TASK DETAILS:
Copy out the listing in full, exactly as written, but not its pictures.

BEGIN COLLECTED MATERIAL

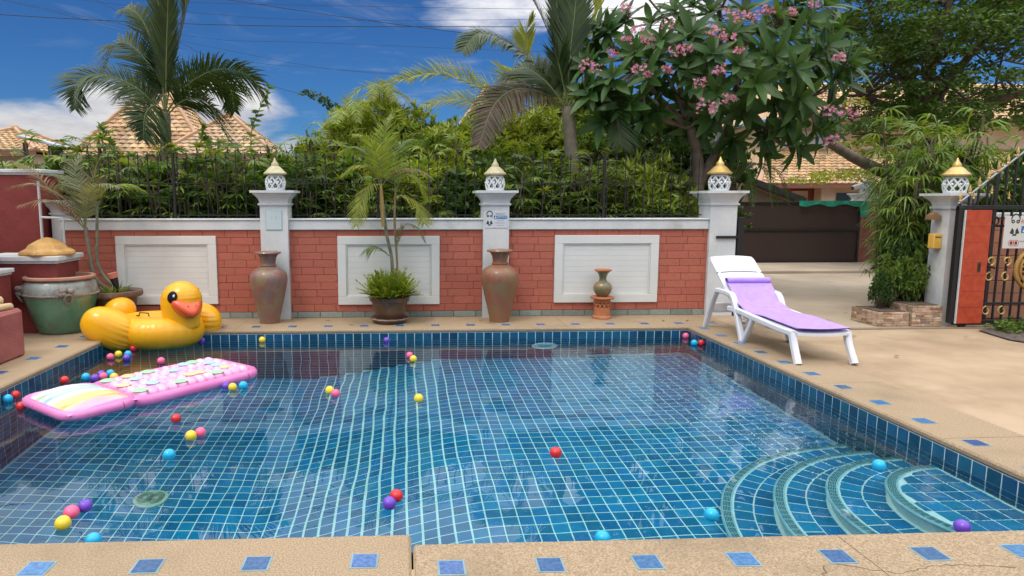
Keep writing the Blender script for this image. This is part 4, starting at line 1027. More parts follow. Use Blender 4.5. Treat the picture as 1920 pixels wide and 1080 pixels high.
# local frame: +X is towards the beak
dk.rotation_euler = (0, 0, R(-14))
def sup(v, p): return math.copysign(abs(v) ** p, v)
def puff(mb, M, r, p1=.75, p2=.8, nu=48, nv=26, cre=0, ncre=18, ca=0, cw=1.2):
    def fn(u, v):
        a = u * 2 * math.pi; b = (v - .5) * math.pi
        k = 1.0
        if cre:
            w = math.exp(-(((a - ca + math.pi) % (2 * math.pi) - math.pi) / cw) ** 2)
            k -= cre * w * abs(math.sin(v * ncre)) ** 3 * math.cos(b) ** .5
        return M @ Vector((r[0] * k * sup(math.cos(b), p2) * sup(math.cos(a), p1), r[1] * k * sup(math.cos(b), p2) * sup(math.sin(a), p1), r[2] * sup(math.sin(b), p2)))
    mb.surf(fn, nu, nv, True)
T = lambda x, y, z, rx=0, ry=0, rz=0: Matrix.Translation((x, y, z)) @ Euler((R(rx), R(ry), R(rz))).to_matrix().to_4x4()
m_ = MB()
def bodyf(u, v):       # flattened ring float with a shallow deck in the middle
    a = u * 2 * math.pi; rx, ry = .54, .44
    s = v
    if s < .55:
        q = s / .55; ang = -math.pi * .5 + q * math.pi * 1.02; tr, tz = .17, .175
        tr *= 1 - .026 * abs(math.sin(a * 17 + math.sin(a * 5))) ** 4 * (math.cos(ang) > 0)
        rr = 1; x = math.cos(a) * (rx - .17 + tr * math.cos(ang)); y = math.sin(a) * (ry - .17 + tr * math.cos(ang)); z = .165 + tz * math.sin(ang)
        if s == 0: x *= .2; y *= .2
    else:
        q = (s - .55) / .45; k = 1 - q
        x = math.cos(a) * (rx - .17) * k; y = math.sin(a) * (ry - .17) * k; z = .335 - .03 * math.sin(q * math.pi * .5) + .004 * math.sin(a * 6) * k
    return (x, y, z)
m_.surf(bodyf, 220, 34, True); m_.build('body', yel, dk, smooth=True)
m_ = MB(); puff(m_, T(-.33, -.38, .235, 0, 27, 22), (.31, .20, .215), .88, .88, nv=96, cre=.045, ncre=40, ca=0, cw=.95)
m_.build('wing', yel, dk, smooth=True)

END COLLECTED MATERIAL

RESPONSE FOR THIS EXERCISE:
Keep writing the Blender script for this image. This is part 4, starting at line 1027. More parts follow. Use Blender 4.5. Treat the picture as 1920 pixels wide and 1080 pixels high.
# local frame: +X is towards the beak
dk.rotation_euler = (0, 0, R(-14))
def sup(v, p): return math.copysign(abs(v) ** p, v)
def puff(mb, M, r, p1=.75, p2=.8, nu=48, nv=26, cre=0, ncre=18, ca=0, cw=1.2):
    def fn(u, v):
        a = u * 2 * math.pi; b = (v - .5) * math.pi
        k = 1.0
        if cre:
            w = math.exp(-(((a - ca + math.pi) % (2 * math.pi) - math.pi) / cw) ** 2)
            k -= cre * w * abs(math.sin(v * ncre)) ** 3 * math.cos(b) ** .5
        return M @ Vector((r[0] * k * sup(math.cos(b), p2) * sup(math.cos(a), p1), r[1] * k * sup(math.cos(b), p2) * sup(math.sin(a), p1), r[2] * sup(math.sin(b), p2)))
    mb.surf(fn, nu, nv, True)
T = lambda x, y, z, rx=0, ry=0, rz=0: Matrix.Translation((x, y, z)) @ Euler((R(rx), R(ry), R(rz))).to_matrix().to_4x4()
m_ = MB()
def bodyf(u, v):       # flattened ring float with a shallow deck in the middle
    a = u * 2 * math.pi; rx, ry = .54, .44
    s = v
    if s < .55:
        q = s / .55; ang = -math.pi * .5 + q * math.pi * 1.02; tr, tz = .17, .175
        tr *= 1 - .026 * abs(math.sin(a * 17 + math.sin(a * 5))) ** 4 * (math.cos(ang) > 0)
        rr = 1; x = math.cos(a) * (rx - .17 + tr * math.cos(ang)); y = math.sin(a) * (ry - .17 + tr * math.cos(ang)); z = .165 + tz * math.sin(ang)
        if s == 0: x *= .2; y *= .2
    else:
        q = (s - .55) / .45; k = 1 - q
        x = math.cos(a) * (rx - .17) * k; y = math.sin(a) * (ry - .17) * k; z = .335 - .03 * math.sin(q * math.pi * .5) + .004 * math.sin(a * 6) * k
    return (x, y, z)
m_.surf(bodyf, 220, 34, True); m_.build('body', yel, dk, smooth=True)
m_ = MB(); puff(m_, T(-.33, -.38, .235, 0, 27, 22), (.31, .20, .215), .88, .88, nv=96, cre=.045, ncre=40, ca=0, cw=.95)
m_.build('wing', yel, dk, smooth=True)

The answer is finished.